Bruxelles multiplie les enquêtes. Accusée de vouloir réglementer tous azimuts mais de ne pas assez agir pour la vie quotidienne des Européens, la Commission européenne a visiblement décidé de corriger le tir en s'attaquant à l'optimisation fiscale. Car si cette dernière est légale, elle est de plus en plus décriée et prive les Etats de rentrées fiscales importantes que les contribuables doivent compenser.
Bruxelles a donc commencé à sévir contre les Etats qui font du "braconnage fiscal" au détriment de leurs voisins européens. En 2015, elle a sommé Fiat et Starbucks de rembourser les millions d'euros gagnés grâce à des montages fiscaux complexes passant par le Luxembourg pour l'un et par les Pays-Bas pour l'autre. La commission européenne a également ouvert une enquête sur Amazon et McDonald's, une nouvelle fois pour leurs pratiques fiscale. Enfin, elle a sommé fin août Apple de rembourser à l'Irlande 13 milliards d'euros d'avantages assimilés à des aides d'Etat.
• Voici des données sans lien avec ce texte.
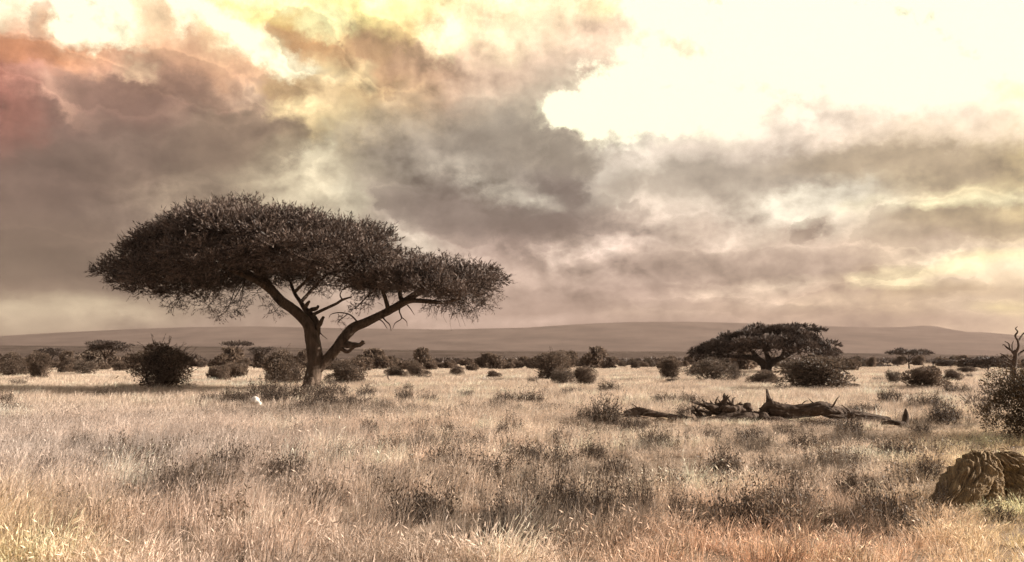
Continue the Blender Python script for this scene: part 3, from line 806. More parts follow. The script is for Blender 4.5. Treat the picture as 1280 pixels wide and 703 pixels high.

Engie, une preuve d'impartialité ? Les plus grandes multinationales étant américaines, ces dernières sont logiquement nombreuses à se retrouver dans le viseur de la Commission européenne. Mais les 13 milliards d'euros réclamés à Apple ont fait sortir ces entreprises du silence. Dans une lettre commune publiée vendredi par le lobby Business Roundtable et adressée aux chefs d'Etat et de gouvernement européens, 185 chefs d'entreprise demandent à l'UE de revenir sur sa décision. Leur argumentaire : si Apple devait vraiment payer les 13 milliards d'euros, d'autres entreprises pourraient renoncer à investir en Europe, voire délaisser cette zone, pour échapper à ce qu'ils présentent comme une expropriation ou une manière déguisée de punir la concurrence américaine afin de favoriser les sociétés européennes.
Cette accusation est prise très au sérieux par la commissaire à la Concurrence Margrethe Vestager, qui a évoqué le sujet lundi. "Si vous regardez nos pratiques, vous ne pourrez pas trouver de parti pris anti-américain", a-t-elle affirmé, chiffres à l'appui : sur quelque 150 décisions rendues par la Commission depuis 2000 pour des aides illégales d'Etat, seules "2%" concernent des entreprises américaines. L'ouverture d'une enquête sur le français Engie est à ses yeux une nouvelle preuve d'impartialité.